THE FIRST TIME I heard about the Russian Festival in Rincon, I gave a quizzical look.
Russians? In Rincon?
Then all my senses leapt back to when I studied everything Russian in high school and college. The food, the art, the music and… the infernal grammar.
Yes, that’s what I wanted to be at one point in my life, an English teacher in Russia or a Russian teacher in America. Thankfully, no one spoke Russian at that first festival I attended in 2010. I would have withered.
But the men and women of St. Mary Magdalene Church had a kitchen full of sashliki (skewered meats from Georgia, the Russian one), piroshki (stuffed breads), borshch (beet soup), golubtsi (stuffed cabbage) and many other savory and sweet favorites.
The church’s artists had tables full of their wares, including beautiful icons.
And the church’s singers sung the hauntingly beautiful religious and folk melodies that carry the Russian sound down into your core. You might know some of these as classical pieces (by Rimsky-Korsokov) or pop crossovers (“Midnight in Moscow”).
I was happy. But the questions remained. How did all of this come about in a corner of the world far removed from ice and snow? To get the answers for you this year, I turned to the church’s choir director, iconographer and spokeswoman, Denise Norman.

“St. Mary Magdalene doesn’t minister only to Russians,” Norman says. “It has never been an ethnic church.”
She explained how the Orthodox Church in America started with Russians in Alaska and moved across the country, including to Savannah in 1989.
(The Greek Orthodox Church in Savannah, St. Paul’s on Anderson Street, was formed in 1900. If you enjoyed their annual Greek Festival recently, you definitely should try this.)
“In some ways, we were a military church,” Norman says. “We had many, many servicemen and their families.”
The congregation moved from one rented Savannah location to another until, like a lot of people, they found land for a permanent home out in Rincon in 2005.
The gorgeous little church they built there is a knock-out Russian-style structure that evokes Moscow’s Golden Ring, the string of ancient towns with onion domes and huge bells just outside the Russian capital.

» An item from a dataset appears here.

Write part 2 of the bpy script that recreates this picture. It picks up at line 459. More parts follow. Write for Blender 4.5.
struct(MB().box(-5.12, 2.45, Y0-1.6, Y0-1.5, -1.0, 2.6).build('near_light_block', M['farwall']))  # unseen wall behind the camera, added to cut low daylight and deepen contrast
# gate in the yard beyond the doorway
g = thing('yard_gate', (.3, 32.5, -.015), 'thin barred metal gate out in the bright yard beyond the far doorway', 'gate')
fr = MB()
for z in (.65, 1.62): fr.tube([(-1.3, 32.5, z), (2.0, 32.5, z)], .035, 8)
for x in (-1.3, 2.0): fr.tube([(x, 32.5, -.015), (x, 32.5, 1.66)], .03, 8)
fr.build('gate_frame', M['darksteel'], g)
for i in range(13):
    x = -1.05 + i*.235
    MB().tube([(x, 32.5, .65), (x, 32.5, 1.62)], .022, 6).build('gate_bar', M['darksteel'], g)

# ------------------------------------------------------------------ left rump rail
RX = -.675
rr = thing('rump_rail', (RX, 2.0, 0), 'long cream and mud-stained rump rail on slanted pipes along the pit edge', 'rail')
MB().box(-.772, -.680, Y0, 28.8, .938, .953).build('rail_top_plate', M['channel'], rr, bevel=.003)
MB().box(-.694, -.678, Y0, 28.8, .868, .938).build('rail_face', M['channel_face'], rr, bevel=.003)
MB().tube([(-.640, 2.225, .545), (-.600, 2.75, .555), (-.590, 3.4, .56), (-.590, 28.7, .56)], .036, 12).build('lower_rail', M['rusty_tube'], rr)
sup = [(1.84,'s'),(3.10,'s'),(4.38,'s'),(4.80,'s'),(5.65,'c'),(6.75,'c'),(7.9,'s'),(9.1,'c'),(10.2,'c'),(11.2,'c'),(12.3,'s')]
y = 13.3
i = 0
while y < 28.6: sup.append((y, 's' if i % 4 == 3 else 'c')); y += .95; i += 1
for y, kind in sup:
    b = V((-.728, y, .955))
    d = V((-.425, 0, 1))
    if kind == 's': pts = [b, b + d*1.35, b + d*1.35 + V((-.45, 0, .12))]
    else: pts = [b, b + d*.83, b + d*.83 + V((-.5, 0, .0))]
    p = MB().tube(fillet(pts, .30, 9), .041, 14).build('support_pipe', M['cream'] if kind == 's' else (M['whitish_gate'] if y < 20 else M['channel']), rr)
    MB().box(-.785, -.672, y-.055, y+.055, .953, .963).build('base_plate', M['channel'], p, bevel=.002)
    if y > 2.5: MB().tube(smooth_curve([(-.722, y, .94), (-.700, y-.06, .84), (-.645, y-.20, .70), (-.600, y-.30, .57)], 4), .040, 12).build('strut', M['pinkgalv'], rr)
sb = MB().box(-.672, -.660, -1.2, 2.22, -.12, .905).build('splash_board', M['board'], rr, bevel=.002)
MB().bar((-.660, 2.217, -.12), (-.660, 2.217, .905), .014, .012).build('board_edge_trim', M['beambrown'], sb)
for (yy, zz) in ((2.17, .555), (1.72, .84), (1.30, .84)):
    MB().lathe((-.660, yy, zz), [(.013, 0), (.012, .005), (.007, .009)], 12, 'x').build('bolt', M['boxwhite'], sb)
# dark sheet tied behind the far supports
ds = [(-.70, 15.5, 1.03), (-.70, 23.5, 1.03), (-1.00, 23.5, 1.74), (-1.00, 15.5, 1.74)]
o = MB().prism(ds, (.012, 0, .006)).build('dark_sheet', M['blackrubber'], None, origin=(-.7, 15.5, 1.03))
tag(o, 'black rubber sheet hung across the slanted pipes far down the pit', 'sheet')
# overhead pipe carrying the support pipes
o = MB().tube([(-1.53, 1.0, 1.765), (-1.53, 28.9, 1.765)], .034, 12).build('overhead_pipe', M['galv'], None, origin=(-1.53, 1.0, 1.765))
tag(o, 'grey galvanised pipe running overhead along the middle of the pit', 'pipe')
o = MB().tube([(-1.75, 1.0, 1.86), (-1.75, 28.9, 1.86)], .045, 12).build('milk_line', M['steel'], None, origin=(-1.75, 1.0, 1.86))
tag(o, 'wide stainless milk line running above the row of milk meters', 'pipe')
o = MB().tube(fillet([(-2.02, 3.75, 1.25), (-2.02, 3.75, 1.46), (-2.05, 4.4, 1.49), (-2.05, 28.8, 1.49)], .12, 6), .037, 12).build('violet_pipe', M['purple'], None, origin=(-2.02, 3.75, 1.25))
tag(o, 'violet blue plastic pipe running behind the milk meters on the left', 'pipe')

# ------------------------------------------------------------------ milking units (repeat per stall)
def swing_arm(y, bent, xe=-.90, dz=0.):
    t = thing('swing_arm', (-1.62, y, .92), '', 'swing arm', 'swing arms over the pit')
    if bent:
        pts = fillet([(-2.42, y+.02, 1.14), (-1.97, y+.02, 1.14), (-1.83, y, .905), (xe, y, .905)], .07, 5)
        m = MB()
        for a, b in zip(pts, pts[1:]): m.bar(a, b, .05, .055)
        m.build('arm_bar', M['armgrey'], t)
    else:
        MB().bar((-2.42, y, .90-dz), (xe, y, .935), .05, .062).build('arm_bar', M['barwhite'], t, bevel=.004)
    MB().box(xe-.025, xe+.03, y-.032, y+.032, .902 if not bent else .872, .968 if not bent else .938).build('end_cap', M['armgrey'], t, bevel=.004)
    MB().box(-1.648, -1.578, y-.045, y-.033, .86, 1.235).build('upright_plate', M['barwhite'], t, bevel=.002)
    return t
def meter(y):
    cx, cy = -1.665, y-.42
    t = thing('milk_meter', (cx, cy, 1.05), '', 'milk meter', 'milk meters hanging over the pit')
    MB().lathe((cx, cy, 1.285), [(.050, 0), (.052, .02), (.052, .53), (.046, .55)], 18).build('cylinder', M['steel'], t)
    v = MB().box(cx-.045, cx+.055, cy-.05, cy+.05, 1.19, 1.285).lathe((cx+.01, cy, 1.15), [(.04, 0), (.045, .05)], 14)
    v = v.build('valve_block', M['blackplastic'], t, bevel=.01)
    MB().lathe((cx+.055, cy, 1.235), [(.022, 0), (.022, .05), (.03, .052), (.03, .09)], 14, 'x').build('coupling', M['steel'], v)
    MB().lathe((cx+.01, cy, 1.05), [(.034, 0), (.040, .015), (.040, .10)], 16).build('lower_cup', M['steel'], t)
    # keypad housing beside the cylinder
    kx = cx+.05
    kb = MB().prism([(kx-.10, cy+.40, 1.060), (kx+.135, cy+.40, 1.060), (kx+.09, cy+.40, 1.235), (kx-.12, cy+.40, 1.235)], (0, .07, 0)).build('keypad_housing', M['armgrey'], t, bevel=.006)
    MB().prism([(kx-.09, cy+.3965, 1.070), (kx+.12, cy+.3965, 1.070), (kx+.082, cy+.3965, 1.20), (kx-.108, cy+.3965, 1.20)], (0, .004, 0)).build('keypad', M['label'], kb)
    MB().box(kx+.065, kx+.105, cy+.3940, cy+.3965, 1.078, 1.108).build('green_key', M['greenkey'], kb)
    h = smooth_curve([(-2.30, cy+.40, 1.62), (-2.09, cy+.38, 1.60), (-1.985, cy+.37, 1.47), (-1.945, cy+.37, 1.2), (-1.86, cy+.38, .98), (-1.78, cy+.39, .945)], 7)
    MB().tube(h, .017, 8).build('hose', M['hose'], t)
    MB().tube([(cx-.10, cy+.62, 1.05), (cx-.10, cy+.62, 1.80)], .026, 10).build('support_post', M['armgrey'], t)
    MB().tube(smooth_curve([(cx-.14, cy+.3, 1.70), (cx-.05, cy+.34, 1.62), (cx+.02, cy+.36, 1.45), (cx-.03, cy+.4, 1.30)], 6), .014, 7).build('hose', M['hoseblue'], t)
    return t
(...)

Its Russianness comes by faith more than by birth. Its few Russians are outnumbered by parishioners like Norman, a convert who grew up in Boston’s Italian community.
“I’m still very much Italian,” she says. “I’m making an effort not to be waving my hands around during this interview.”
Her Orthodoxy led her to Russian art, including her brilliant icons. They look simple. But making them is anything but easy.
“No one makes up an icon,” Norman says. “There are models that we use.”
Iconographers depict Biblical figures. They use only certain types of wood. Linen, plaster, egg yolk, vinegar and hand-ground pigments are just a few of the ingredients.
“But you can go to a class where there are 20 students and everyone is painting exactly the same icon from exactly the same drawing and at the end of that class you’re going to have 20 different icons,” she says.
She has icons in churches and private collections. Her first iconography teacher became her first Russian cooking instructor.
“Every time I would go to her home for an iconography lesson, which was at least once a week, she would create these amazing meals,” Norman says.
And this returns me to the inner Russian I never shed. While I can do without adjectival declensions and heavy literature, I can’t wait two years for kolachki (jam cookies), ponchiki (doughnuts) and povitica (nut rolls).
Yes, it’s so good, it skips a year. The next one won’t be until 2016.
This article appears in Oct 22-28, 2014.

This is a wonderful article, and as a fellow parishioner this brings warmth to my heart..since I grew up in this church, not as a child but as a person, this place is more than a church to me. It is a family. We take religion and tradition to our roots, and welcome everyone. Being a Russian is not only being by blood, but embracing a beautiful culture that is rare, especially in East Georgia. We incorporate all languages we can, to make all those who come feel love and beauty through an Orthodox Christian service that anyone could relate to in their own way.
I don’t typically comment on much, but I feel I had to speak on this. It’s rare that anyone knows what I say when i mention I’m Russian Orthodox Christian…most of the time I need to put the emphasis on “christian”, this way I look to some as half normal. What I mean by this, I believe the same as most. But, I always feel the need to constantly say we are Christian, but stick to tradition. Yes, we walk around with candles at 12 in the night, and we celebrate feasts on different days then others, but we all believe in one thing for certain, one true God.
I guess in all my rant, I would like to say that people like Denise, are one in a million. They recognize a way of life that brings them happiness no matter what. Everyone at this church has given everything they got to make it what it is today, and I can not look forward enough until the day I return for another service. It is and will always grow, when you have individuals like Denise that commit to making a church a home for prayer and worship.